#### What to do:
Quote the lines exactly, starting with the line that contains "Write part 3 of" and ending with the line that contains "pal='cool', fpx=4.4, nwin=8)", and leave out all other lines.
···
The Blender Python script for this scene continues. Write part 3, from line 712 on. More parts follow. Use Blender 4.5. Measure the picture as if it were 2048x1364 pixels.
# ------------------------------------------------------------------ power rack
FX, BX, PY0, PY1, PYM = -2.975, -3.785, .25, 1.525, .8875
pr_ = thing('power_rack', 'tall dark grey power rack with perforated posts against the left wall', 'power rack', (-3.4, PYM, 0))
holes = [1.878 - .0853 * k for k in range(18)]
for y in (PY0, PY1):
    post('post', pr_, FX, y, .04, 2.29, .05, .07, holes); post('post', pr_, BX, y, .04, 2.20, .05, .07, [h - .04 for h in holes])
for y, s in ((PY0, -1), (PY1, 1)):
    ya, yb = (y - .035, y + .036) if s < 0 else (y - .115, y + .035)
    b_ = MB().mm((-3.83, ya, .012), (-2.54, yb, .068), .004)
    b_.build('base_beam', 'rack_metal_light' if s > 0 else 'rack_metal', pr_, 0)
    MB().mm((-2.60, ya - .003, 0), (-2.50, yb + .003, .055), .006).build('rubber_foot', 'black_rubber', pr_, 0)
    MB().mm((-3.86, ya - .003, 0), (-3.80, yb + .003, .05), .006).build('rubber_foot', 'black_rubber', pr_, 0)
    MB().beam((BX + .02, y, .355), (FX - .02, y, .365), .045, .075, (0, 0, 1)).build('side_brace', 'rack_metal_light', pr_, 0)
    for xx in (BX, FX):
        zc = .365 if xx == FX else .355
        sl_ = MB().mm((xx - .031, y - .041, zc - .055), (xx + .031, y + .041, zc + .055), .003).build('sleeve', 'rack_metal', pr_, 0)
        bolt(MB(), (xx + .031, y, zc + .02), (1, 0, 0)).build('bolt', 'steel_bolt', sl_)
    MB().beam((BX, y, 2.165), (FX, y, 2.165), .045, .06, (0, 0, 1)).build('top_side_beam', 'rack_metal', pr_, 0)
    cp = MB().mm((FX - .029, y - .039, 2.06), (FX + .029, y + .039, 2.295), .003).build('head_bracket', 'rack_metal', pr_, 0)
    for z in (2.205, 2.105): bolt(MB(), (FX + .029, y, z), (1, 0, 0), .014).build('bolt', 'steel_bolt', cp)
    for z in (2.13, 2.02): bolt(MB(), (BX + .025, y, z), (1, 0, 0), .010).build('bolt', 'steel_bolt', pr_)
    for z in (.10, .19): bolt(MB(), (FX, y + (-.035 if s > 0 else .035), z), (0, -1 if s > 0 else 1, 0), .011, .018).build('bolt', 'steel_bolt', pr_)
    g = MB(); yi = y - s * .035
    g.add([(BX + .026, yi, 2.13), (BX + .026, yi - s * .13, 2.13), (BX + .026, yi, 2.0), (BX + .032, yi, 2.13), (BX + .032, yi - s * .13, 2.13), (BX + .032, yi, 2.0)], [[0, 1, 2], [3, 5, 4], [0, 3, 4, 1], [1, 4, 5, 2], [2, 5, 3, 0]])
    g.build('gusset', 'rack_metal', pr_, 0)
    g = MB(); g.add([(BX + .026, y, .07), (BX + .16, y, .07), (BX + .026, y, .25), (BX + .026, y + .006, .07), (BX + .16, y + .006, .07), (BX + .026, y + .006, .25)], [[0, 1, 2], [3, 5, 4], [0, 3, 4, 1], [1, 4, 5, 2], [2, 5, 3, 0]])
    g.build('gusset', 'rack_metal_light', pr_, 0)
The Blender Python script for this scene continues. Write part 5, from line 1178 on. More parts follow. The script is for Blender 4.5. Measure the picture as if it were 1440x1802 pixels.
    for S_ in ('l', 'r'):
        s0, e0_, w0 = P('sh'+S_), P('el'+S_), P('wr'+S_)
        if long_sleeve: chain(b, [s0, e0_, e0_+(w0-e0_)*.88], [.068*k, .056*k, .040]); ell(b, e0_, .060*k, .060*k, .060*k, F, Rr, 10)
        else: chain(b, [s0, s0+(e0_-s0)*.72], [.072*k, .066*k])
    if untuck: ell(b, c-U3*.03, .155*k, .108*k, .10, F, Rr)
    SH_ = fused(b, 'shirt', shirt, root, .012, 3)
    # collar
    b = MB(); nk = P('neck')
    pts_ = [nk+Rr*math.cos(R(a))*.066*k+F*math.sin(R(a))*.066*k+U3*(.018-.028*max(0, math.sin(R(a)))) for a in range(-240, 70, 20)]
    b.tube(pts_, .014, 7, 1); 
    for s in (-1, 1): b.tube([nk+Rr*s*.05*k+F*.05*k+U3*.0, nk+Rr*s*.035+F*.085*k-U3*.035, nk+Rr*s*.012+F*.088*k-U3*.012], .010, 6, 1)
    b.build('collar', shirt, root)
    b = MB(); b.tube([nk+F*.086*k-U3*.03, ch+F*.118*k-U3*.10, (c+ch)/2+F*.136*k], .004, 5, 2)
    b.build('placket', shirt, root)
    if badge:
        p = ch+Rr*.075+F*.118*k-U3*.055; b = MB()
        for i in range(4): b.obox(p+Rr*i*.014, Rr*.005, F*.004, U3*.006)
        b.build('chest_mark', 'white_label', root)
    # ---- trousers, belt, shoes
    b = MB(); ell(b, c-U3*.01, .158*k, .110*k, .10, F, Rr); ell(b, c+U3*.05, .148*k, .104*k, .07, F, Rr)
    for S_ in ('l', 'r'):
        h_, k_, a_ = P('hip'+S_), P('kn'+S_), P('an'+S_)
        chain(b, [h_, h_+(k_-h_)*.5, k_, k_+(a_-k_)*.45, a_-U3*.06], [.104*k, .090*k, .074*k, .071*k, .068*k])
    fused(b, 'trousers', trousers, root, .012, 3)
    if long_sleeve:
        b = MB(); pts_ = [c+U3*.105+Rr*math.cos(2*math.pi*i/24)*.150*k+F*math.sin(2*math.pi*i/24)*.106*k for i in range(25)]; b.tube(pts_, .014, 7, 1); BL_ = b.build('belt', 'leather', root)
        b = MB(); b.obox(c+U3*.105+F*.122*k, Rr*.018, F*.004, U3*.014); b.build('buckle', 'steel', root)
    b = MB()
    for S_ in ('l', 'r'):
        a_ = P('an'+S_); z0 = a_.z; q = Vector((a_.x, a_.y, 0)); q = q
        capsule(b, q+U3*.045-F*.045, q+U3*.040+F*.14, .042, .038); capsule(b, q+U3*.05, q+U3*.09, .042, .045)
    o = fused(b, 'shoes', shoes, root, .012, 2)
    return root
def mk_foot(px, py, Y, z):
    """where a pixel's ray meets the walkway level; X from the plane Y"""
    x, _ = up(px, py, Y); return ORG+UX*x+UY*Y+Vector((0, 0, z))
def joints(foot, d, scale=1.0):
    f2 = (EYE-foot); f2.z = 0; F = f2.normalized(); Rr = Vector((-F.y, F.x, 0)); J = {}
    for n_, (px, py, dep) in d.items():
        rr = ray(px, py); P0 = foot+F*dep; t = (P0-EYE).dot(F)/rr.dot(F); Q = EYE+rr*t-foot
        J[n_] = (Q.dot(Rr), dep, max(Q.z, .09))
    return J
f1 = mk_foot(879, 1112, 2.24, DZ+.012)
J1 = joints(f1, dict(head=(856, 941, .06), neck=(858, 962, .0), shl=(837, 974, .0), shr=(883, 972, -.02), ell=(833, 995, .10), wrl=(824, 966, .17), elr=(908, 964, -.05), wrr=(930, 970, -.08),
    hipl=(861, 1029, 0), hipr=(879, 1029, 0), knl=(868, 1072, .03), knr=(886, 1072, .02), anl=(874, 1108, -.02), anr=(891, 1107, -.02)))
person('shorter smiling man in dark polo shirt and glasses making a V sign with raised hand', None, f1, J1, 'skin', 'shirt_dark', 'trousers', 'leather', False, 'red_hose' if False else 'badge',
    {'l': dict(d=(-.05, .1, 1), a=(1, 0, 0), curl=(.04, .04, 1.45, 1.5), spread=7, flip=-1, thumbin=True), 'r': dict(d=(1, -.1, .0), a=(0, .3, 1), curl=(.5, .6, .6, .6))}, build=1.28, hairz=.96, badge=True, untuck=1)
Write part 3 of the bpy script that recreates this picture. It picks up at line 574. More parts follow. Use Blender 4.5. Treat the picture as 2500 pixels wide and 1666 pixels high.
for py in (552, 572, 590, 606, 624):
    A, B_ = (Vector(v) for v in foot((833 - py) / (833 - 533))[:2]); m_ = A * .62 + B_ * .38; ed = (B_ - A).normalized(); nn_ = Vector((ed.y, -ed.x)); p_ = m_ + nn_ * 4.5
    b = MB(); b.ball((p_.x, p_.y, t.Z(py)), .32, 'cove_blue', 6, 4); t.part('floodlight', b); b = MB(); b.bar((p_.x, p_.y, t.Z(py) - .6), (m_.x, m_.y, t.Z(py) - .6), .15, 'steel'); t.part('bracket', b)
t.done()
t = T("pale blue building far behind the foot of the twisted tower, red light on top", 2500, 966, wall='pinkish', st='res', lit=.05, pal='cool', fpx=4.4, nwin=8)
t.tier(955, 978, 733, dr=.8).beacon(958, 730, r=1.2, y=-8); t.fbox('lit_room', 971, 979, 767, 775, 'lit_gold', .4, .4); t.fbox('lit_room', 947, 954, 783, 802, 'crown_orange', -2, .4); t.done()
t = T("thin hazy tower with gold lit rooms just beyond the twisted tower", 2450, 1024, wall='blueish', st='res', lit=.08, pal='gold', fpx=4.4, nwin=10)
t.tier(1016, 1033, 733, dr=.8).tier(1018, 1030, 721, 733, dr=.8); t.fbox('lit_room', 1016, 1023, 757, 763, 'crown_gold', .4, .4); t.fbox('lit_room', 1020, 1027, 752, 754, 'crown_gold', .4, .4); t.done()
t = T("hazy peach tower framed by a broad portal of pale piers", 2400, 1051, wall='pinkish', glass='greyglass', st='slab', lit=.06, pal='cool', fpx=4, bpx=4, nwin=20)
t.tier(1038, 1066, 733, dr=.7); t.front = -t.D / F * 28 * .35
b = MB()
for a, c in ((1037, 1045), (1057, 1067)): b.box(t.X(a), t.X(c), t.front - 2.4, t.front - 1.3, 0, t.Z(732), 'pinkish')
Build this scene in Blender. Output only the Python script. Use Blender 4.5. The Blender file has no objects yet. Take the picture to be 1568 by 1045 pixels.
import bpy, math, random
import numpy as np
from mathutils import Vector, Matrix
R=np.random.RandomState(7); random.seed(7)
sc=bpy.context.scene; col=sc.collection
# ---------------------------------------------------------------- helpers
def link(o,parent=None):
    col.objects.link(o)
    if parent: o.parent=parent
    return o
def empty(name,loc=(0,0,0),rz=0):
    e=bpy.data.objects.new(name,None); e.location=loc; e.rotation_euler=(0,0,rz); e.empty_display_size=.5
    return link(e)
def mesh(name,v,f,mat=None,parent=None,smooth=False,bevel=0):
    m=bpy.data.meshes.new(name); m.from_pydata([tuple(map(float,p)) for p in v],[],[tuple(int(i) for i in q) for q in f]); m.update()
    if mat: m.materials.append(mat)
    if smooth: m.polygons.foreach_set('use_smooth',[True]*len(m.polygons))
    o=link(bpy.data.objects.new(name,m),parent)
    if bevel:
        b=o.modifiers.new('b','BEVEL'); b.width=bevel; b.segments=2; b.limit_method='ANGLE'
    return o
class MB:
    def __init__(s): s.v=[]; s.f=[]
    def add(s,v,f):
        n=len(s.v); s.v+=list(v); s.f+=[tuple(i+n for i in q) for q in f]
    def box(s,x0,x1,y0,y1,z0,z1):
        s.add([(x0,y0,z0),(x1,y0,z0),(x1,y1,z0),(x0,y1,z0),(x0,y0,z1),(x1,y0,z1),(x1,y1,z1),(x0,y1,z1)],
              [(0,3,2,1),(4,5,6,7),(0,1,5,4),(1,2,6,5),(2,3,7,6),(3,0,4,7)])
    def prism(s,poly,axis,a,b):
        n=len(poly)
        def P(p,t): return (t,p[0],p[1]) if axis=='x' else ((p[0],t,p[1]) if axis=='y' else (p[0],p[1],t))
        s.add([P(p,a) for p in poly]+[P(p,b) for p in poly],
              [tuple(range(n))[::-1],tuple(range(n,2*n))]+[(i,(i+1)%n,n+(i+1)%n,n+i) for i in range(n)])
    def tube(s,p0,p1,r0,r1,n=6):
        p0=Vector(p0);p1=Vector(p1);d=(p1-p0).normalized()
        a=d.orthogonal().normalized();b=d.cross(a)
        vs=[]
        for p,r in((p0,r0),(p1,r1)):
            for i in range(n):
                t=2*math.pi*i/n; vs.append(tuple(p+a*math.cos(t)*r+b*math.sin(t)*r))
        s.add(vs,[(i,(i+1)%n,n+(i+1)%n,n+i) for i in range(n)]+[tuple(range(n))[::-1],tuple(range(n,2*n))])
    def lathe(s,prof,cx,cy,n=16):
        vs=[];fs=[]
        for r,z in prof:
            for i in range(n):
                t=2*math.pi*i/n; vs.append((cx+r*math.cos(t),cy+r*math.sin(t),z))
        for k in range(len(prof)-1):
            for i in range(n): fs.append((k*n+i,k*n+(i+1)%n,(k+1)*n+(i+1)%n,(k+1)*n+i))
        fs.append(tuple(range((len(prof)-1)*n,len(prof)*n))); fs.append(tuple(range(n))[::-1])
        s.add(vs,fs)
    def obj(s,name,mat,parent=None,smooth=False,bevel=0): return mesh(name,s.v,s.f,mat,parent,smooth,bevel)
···
#### Solution for this exercise:
Write part 3 of the bpy script that recreates this picture. It picks up at line 574. More parts follow. Use Blender 4.5. Treat the picture as 2500 pixels wide and 1666 pixels high.
for py in (552, 572, 590, 606, 624):
    A, B_ = (Vector(v) for v in foot((833 - py) / (833 - 533))[:2]); m_ = A * .62 + B_ * .38; ed = (B_ - A).normalized(); nn_ = Vector((ed.y, -ed.x)); p_ = m_ + nn_ * 4.5
    b = MB(); b.ball((p_.x, p_.y, t.Z(py)), .32, 'cove_blue', 6, 4); t.part('floodlight', b); b = MB(); b.bar((p_.x, p_.y, t.Z(py) - .6), (m_.x, m_.y, t.Z(py) - .6), .15, 'steel'); t.part('bracket', b)
t.done()
t = T("pale blue building far behind the foot of the twisted tower, red light on top", 2500, 966, wall='pinkish', st='res', lit=.05, pal='cool', fpx=4.4, nwin=8)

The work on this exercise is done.